Now all those guys are the old-timers.
If you stay here long enough, you're going to get old. I got the gout. It gets in your feet; it's a big pain. And you know what? I'm just going to hop on it and play. If you don't live long enough to get it, you'll never know.

Who are the young guys today that give you hope?
You got Derek Trucks on that record. On that cut "Who's Gonna Fill Those Shoes," that's an 8-year-old kid Quinn Sullivan playing one of them solos on there, man. He's 9 now. When I first met this kid, he got a polka-dot bandana on, he's sitting there with his guitar and his dad. I said, "Come on up, man, let me hit these two notes and be through." Man, that kid matched me note for note for all the rest of the night. I just cannot ignore this. I gotta let somebody know what can be done at 8 years old and 9 years old. The blues need it.

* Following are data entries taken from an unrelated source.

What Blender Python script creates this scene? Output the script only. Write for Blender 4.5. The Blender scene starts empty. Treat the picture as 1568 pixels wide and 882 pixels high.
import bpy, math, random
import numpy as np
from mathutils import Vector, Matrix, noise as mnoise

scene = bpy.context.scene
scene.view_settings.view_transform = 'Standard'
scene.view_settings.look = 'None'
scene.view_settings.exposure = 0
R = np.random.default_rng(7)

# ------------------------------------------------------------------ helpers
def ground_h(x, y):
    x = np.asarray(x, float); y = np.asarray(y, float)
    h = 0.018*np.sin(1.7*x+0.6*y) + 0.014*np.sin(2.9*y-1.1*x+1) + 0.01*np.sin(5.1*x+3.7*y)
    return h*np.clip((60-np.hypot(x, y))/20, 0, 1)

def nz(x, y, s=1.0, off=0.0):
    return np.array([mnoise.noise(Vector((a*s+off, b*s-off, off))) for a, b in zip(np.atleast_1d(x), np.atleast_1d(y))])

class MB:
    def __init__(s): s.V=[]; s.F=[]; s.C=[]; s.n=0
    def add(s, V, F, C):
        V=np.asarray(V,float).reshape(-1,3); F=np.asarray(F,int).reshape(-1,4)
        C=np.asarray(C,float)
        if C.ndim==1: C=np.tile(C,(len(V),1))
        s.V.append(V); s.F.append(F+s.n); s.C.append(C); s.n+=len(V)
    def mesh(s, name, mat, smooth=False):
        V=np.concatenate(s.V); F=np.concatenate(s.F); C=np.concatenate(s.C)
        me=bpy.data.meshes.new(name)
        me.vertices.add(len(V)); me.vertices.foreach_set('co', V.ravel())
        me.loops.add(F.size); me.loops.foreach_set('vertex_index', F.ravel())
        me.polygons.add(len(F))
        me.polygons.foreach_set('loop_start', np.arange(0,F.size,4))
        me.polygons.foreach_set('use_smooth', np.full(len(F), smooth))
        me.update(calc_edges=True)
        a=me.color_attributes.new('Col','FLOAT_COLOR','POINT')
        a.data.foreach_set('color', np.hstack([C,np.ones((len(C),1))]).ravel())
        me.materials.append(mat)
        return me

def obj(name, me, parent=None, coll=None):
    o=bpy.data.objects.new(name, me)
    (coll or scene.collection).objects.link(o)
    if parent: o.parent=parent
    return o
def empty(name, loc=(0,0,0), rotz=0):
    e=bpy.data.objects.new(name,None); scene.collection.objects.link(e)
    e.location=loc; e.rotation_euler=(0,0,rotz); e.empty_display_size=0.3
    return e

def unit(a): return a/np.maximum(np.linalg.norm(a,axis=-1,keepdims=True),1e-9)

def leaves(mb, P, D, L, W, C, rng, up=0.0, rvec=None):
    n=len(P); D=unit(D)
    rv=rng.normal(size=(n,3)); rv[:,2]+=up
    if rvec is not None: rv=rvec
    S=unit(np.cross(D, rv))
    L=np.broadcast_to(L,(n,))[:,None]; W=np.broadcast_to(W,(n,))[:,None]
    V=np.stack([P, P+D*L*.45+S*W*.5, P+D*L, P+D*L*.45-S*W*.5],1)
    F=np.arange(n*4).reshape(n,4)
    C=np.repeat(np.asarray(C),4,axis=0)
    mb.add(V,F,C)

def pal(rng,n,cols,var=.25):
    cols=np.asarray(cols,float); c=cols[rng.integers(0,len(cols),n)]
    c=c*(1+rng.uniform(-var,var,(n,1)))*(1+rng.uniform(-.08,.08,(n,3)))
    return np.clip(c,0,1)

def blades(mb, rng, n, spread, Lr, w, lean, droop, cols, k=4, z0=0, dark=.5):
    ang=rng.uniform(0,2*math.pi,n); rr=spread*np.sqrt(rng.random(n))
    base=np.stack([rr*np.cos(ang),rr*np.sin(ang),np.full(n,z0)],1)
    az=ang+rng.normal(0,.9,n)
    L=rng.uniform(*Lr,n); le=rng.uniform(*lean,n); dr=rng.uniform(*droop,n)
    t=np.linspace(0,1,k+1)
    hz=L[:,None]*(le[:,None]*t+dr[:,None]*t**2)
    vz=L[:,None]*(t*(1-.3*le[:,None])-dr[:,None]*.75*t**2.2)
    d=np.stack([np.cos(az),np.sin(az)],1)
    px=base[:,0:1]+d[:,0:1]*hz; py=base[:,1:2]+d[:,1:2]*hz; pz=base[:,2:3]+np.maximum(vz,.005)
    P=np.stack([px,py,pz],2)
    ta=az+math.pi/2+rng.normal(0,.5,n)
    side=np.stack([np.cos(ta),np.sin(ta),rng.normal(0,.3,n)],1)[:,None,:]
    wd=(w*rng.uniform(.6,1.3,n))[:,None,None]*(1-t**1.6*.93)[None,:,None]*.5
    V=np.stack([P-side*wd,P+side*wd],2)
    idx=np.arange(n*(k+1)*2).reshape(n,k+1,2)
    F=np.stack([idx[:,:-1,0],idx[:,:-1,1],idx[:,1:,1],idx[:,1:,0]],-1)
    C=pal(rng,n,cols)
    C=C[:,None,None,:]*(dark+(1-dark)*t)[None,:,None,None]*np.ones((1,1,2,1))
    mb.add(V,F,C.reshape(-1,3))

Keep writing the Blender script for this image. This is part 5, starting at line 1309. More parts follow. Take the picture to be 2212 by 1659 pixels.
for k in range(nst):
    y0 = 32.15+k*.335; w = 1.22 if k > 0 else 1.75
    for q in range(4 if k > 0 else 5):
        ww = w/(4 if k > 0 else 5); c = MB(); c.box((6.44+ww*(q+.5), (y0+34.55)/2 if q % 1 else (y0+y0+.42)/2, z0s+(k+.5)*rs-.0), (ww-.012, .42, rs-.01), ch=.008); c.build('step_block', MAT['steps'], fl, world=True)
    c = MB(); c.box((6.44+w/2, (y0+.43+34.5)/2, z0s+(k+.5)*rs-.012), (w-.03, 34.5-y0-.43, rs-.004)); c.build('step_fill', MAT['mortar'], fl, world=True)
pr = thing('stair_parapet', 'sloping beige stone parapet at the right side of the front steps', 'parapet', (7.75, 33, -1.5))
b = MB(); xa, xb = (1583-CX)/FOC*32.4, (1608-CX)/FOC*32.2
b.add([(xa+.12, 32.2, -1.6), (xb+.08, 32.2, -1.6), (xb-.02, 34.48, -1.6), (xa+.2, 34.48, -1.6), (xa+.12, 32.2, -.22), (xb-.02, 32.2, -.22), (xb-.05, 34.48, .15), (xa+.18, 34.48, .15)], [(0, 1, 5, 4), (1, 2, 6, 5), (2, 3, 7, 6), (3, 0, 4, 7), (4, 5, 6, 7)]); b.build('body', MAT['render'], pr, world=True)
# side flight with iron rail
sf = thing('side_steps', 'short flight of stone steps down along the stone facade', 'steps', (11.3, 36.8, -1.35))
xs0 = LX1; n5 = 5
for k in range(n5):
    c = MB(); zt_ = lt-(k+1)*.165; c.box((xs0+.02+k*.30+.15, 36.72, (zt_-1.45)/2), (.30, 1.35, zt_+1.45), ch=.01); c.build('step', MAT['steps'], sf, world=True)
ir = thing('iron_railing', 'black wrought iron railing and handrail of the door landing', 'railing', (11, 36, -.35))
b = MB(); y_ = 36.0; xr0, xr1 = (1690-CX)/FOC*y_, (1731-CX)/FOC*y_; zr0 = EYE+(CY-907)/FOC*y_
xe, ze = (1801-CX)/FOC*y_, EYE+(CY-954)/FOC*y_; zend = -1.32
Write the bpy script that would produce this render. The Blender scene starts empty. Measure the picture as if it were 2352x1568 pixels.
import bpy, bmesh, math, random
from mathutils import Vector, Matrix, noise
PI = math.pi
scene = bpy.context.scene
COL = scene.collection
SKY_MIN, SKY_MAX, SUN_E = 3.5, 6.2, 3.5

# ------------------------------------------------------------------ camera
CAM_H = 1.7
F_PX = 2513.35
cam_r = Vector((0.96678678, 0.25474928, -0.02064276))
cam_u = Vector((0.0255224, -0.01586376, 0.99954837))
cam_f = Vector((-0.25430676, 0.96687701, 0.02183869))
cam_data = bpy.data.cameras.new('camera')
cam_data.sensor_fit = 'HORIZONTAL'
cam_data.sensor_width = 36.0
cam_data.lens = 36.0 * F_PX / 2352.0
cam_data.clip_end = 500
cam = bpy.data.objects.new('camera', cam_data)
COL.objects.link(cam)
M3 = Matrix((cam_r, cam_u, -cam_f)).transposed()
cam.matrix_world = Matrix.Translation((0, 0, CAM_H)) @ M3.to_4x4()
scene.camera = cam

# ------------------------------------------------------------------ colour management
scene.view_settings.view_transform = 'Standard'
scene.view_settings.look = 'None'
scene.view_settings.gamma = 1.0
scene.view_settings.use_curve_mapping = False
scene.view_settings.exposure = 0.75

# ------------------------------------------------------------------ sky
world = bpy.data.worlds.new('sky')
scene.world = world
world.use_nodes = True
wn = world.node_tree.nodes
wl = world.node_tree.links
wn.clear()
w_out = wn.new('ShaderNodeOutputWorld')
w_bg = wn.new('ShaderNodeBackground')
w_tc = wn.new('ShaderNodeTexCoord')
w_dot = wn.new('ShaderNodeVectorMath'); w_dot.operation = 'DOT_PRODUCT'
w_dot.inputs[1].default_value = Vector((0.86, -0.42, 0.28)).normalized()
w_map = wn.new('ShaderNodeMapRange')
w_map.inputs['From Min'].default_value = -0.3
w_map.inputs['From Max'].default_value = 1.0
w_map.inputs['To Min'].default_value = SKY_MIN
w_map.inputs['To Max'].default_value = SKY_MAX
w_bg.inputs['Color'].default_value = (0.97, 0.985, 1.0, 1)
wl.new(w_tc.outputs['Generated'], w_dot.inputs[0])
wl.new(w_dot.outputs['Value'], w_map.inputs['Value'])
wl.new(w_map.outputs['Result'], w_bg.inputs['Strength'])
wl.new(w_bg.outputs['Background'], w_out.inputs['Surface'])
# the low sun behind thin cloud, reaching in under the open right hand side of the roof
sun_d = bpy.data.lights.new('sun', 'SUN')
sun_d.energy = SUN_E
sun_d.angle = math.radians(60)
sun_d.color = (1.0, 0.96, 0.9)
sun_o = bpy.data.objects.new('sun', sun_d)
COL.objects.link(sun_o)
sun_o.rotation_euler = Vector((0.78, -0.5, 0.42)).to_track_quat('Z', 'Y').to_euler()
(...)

What did getting inducted into the Rock and Roll Hall of Fame mean to you?
I got a lot of awards. Every time I accepted an award, I accepted an award in honor of all the people who should have got that award before me, some of 'em don't even have headstones. Every award I got, including the Hall of Fame, it shoulda been Smokey Hogg, Lightin' Hopkins and on and on and on. I don't know who in and who out, but I know some of them is not in there.

Well at least you've still got the fire.
Thank you very much. I hope we get a few million people feel like you do. I'll be the happiest man alive.